Thursday, March 25, 2010

The Problem with Princesses

If I ever have a daughter, I might have to play the evil stepmother character. I, after all, detest everything princess. From prostitot makeup kits to 6x dresses that look like wedding gowns, we all know the stuff marketed to young girls is out of control.

I think it goes deeper than dress-up. I have a firm belief that some girls never outgrow this childhood fantasy of living in a castle crammed with gorgeous clothes and piles of lip gloss--and a prince who supplies the endless cash.

This post was sparked by two things. One being this excellent article from the Enquirer. I could not agree more with the idea that women need to take care of themselves--rather than suffer the consequences of putting their lives as risk for someone who doesn't turn out to be prince charming. Do not confuse concern with blame--domestic violence is never excused. However, there are certain things that make it much harder for a woman to effectively escape a violent relationship: an inability to earn income to support oneself and depending on a male partner to do everything deemed "man's work." Sadly, the princess mentality feeds into this helpless mentality.

This post was also sparked by a small feature I spotted in Better Homes and Gardens, which urged women to don a tiara whenever they needed some princess time to do what they want without the interruption of their kids or husband. No, literally. Wear an effing tiara.

Herein lies another problem. Do I look down on babies dressed in onesies that say "Princess" or little girls playing dress-up? No. But the problem is, some women never grow out of it. It's the reason we have shows like Bridezilla or women who proclaim birthday weeks or dare anyone to have a baby or a wedding in the same calendar year as they do.

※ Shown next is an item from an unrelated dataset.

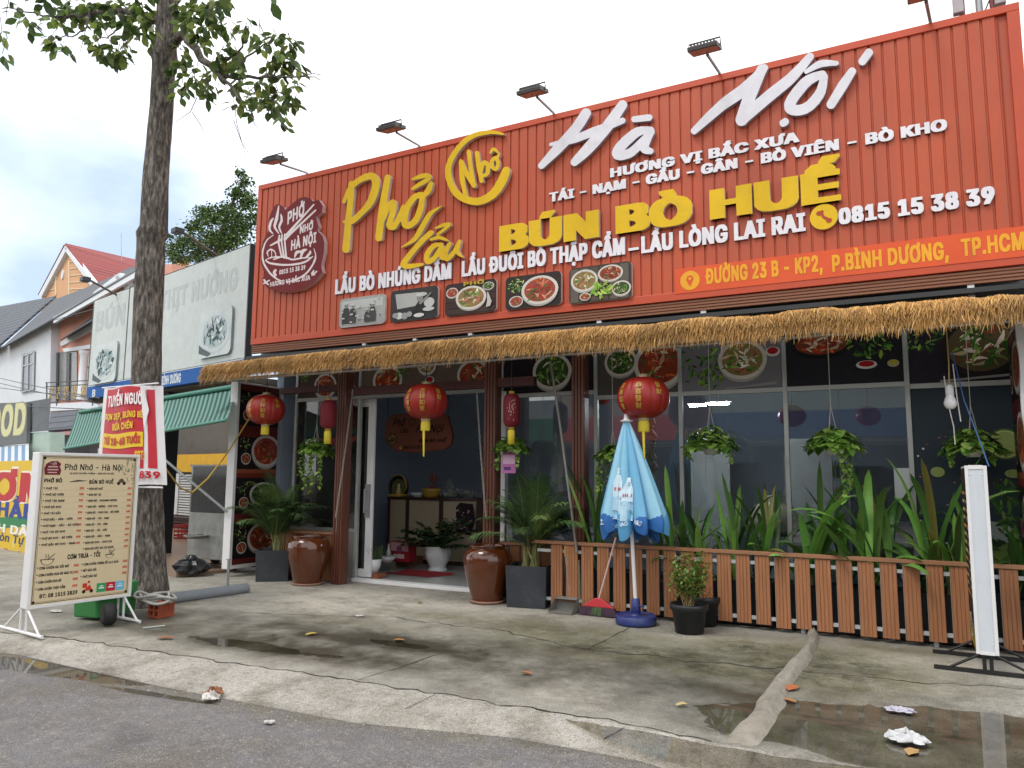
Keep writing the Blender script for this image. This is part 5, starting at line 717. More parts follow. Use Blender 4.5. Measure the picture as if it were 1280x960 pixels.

In grad school, I stumbled upon this article. The line "It's just, honey, Cinderella doesn't really do anything," which she uses to explain to her small daughter why she dislikes everything princess, hits home.

Critics, and dare I say feminists, rejoiced when it was announced Disney would be releasing a feature-length animated film starring an African American princess. The author of this article, however, disagreed with the influence it had on girls. She writes:

A princess? Whatever in the world do princesses do? More importantly, how do they get paid? Real life is not a fairy tale, and few folks live happily ever after. So just what are we telling our girls when we dress them up in frilly dresses, dust them with makeup and put glitter in their hair before they really know who they are? We’re telling them outward beauty is more valuable than being responsible, trustworthy citizens who don’t always get what they want. If we aren’t clear what’s acceptable now, we’re setting them up for a time in the not-too-distant future when they want something they can’t have and have no way of dealing with rejection.



Will every girl who plays princess grow up to be an entitled brat who cries when they don't get that six-figure job straight out of state college? Or worse, never learn how to support herself before marrying and having children. Of course not. But when a female child is dressed in pink sparkles in infancy, fed a steady diet of Disney and dons sweatpants with "Princess" written across the ass in middle school--all while being told she is the most special and beautiful in all the land, well, I think it's a recipe for disaster. Try telling Princess Madison or Macenzie that being pretty didn't get her on the softball team or into a good college. Listen to her cry when her first roommate takes up all the closet space. Explain to her that your connections do not guarantee her a cushy job at age 21, fresh out of college. Then tell me the princess trend is harmless.